La plume griffe le papier, et du sang de celui-ci surgit le verbe. Quelques lettres forment un mot, insignifiant en apparence, mais raisonnant d’innombrables émotions enfouies dans les plis de l’esprit ; se déliant petit à petit ces mêmes mots forment des phrases et du sens. La surface sensible d’un appareil photographique est exposée à un flot de photons qui viennent la marquer irrémédiablement. La feuille, la toile, la photographie, l’objet d’art, miroirs de l’être, réconcilient pensées et monde matériel. Le je ne sais quoi devient inspiration, il donne naissance à de la matière qui porte en elle l’empreinte d’un processus créatif et donc du temps. C’est ce temps même qui guérit de la blessure originelle ; l’œuvre d’art ne fait que rendre tangible l’écoulement du temps par lequel tout s’estompe.

L’homme n’écrit ou ne photographie pas par plaisir, mais par dépendance. Enfermé dans son esprit, pris dans un tourbillon incessant et perpétuel, il n’a d’autre choix, s’il caresse le souhait de se libérer avant que de n’être entièrement dévoré, que de sublimer cette émotion brute, insaisissable, saturée.

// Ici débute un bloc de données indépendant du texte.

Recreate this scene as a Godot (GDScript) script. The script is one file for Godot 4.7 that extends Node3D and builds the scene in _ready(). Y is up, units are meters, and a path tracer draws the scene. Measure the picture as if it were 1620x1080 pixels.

Ne croyez pas que l’écriture ou la photographie apaisent calmement et paisiblement ; créer c’est avant tout se faire violence, arracher ce qui se trouve en soi et le fixer pour le laisser évoluer indépendamment. Cette séparation ne peut se produire qu’au travers d’une nouvelle blessure, plus profonde encore que la première. Néanmoins, cette seconde violence ne respire point la destruction mais la création. Le mal prend corps, devient contrôlable… La noirceur la plus profonde engendre la lumière la plus éblouissante et la plus claire qui soit. Qu’il est beau de souffrir.